A restraint will be reasonable if it gives the purchaser no more protection than what is ‘reasonable.’ To assess reasonableness, the first step is to identify the purchaser’s legitimate protectable interest(s). A protectable interest is a property right or interest, but it can also include commercial interests. For example, interest in:

  • confidential information;
  • trade secrets; or
  • economies of scale.

When a court determines whether the restraint is reasonable, several interests will be relevant. This includes the:

  • relative bargaining power of the parties;
  • activities and conduct caught by the restraint;
  • benefits the vendor receives;
  • the geographical scope of the restraint;
  • duration of the restraint; and
  • commercial context (including standard practice in the industry).

Consequences for Breaching a Restraint of Trade

Suppose the vendor violates the restraint of trade and the parties cannot agree on a resolution. In that case, the purchaser must go to court to enforce it. A court may order an injunction (i.e. an order that stops a party from doing a particular thing) or damages. The purchaser must prove loss, and the court will generally calculate damages according to the lost income or lost profit by the purchaser.

Importantly, a court will determine whether the purchaser suffered any actual loss based on the facts of the case. 

Key Takeaways

As the purchaser, you must include a restraint that is objectively reasonable or includes a cascading clause that would allow a court to determine what is reasonable. Assessing whether a restraint of trade clause is reasonable is driven by each case’s unique facts and what both parties gain from the transaction. All parties in a transaction must protect their interests while allowing some degree of flexibility and compromise.

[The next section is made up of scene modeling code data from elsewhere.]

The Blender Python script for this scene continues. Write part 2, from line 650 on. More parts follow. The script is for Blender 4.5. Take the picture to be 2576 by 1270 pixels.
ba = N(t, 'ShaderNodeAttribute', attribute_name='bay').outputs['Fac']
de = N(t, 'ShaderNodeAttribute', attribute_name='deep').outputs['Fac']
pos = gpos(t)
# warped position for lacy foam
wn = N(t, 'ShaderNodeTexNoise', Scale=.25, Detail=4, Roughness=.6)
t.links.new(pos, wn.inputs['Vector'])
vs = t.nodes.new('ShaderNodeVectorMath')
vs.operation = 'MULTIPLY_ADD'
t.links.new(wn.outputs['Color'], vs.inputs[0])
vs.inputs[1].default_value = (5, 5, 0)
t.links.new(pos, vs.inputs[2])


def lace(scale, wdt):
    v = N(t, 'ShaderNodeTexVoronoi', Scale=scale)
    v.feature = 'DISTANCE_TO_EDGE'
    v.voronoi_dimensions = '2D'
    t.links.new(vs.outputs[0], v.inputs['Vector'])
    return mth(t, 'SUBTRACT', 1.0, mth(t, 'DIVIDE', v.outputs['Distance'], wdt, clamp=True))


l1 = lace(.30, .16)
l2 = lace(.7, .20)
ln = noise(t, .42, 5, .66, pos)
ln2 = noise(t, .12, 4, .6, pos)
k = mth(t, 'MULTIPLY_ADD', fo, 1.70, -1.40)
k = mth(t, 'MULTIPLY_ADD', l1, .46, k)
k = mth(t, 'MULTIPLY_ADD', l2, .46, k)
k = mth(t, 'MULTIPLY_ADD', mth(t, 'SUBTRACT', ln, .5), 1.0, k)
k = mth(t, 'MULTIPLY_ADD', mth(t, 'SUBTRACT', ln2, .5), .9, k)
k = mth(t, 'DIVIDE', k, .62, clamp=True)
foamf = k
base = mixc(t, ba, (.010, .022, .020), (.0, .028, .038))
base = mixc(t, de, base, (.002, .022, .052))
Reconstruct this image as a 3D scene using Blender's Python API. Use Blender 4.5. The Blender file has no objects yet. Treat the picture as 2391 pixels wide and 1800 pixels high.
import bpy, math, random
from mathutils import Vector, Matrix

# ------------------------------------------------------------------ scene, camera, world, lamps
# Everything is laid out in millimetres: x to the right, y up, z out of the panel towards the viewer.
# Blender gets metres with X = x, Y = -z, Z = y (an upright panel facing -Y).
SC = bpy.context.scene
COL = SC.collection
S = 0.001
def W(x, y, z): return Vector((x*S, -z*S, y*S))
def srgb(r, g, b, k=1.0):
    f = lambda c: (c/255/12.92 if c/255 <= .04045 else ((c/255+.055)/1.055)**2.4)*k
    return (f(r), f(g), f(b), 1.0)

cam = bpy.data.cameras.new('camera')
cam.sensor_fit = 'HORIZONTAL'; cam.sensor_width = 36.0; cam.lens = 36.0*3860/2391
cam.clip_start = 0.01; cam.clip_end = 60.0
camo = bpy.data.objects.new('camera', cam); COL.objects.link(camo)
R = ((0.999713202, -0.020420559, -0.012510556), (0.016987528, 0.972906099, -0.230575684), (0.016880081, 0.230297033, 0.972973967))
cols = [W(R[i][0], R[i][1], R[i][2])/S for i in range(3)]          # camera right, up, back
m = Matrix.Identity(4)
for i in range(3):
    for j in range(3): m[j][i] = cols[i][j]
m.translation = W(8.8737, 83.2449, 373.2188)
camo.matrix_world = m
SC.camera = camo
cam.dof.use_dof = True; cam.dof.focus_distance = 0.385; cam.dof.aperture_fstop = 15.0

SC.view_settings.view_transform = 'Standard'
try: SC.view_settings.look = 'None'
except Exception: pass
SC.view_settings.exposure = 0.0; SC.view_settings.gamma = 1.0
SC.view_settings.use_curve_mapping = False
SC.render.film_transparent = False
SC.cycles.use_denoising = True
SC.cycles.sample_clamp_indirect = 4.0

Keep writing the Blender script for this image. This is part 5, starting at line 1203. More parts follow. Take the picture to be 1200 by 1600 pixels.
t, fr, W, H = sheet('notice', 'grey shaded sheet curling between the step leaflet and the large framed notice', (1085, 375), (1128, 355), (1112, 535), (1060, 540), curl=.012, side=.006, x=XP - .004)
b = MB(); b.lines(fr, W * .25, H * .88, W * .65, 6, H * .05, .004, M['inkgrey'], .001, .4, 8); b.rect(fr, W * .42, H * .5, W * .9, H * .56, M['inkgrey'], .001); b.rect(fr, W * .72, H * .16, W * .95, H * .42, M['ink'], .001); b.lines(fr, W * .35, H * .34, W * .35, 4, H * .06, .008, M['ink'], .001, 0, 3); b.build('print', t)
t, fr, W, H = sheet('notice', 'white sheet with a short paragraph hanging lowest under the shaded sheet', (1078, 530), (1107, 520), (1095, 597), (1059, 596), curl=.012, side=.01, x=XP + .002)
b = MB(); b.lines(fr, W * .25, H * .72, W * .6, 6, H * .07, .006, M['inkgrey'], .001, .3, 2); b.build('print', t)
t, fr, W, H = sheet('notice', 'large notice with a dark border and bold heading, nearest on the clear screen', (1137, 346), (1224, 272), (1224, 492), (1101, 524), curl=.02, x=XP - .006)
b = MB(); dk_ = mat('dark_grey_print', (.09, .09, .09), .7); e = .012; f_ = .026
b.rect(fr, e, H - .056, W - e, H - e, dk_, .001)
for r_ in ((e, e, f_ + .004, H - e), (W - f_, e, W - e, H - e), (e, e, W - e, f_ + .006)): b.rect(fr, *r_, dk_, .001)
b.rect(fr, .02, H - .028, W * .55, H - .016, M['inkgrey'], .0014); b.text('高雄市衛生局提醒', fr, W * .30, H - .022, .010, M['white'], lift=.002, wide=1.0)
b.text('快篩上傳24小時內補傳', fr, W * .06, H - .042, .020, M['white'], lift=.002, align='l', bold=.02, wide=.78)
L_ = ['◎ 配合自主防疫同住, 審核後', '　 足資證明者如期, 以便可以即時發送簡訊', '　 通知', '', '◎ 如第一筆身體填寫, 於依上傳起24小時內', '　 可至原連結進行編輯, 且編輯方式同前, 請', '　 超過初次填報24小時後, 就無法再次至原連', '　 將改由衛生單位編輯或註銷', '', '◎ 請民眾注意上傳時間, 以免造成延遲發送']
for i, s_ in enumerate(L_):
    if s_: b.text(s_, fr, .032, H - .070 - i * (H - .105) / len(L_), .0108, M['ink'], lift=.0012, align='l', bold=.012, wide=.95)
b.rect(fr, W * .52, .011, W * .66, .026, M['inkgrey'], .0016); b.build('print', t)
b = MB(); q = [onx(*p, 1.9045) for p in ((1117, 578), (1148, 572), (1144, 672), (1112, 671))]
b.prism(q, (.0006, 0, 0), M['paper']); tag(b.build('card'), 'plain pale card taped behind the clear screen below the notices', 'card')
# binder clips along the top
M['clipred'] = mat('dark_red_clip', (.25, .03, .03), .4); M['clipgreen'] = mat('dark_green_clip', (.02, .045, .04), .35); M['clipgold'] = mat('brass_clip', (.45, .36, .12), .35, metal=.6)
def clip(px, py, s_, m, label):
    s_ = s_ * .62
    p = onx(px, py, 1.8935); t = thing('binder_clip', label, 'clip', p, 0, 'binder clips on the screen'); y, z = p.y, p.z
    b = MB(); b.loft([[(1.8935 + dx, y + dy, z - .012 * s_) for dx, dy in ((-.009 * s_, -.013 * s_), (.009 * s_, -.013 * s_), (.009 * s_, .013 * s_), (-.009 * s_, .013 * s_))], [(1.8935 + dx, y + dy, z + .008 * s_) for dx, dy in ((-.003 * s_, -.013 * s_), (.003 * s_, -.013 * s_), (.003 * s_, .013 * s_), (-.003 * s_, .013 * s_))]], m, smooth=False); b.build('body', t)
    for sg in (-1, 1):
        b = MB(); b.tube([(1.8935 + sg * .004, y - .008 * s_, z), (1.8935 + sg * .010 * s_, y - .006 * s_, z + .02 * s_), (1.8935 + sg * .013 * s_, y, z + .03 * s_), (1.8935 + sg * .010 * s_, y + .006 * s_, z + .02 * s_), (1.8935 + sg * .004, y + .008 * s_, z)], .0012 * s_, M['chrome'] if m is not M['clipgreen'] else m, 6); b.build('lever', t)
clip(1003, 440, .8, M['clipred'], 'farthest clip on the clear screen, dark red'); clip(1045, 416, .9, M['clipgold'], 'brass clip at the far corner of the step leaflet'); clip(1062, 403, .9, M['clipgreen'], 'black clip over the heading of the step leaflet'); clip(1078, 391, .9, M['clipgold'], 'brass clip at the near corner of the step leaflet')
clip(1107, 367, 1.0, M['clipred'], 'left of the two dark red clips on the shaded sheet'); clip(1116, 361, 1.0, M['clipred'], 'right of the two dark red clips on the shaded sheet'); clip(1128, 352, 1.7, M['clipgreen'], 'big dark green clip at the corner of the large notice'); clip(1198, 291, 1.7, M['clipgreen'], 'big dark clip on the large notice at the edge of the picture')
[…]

If you require assistance with implementing a restraint of trade clause in your sale of business contract, contact LegalVision’s contract lawyers on 0800 005 570 or fill out the form on this page.

Frequently Asked Questions

How does a restraint of trade clause assist the purchaser?

When purchasing a business, you want assurance that the previous owner (the vendor) will not open up a competing business after the sale. A restraint of trade clause works to ‘restrain’ the vendor from operating a competing business within a specified period and within a specified geographic area.

What does it mean to have a ‘reasonable’ restraint of trade clause?

Your restraint of trade clause must be reasonable to be enforceable. You can assess ‘reasonableness’ by evaluating your interests (to have the vendor refrain from opening a competing business) against the vendor’s interest (the right to find employment).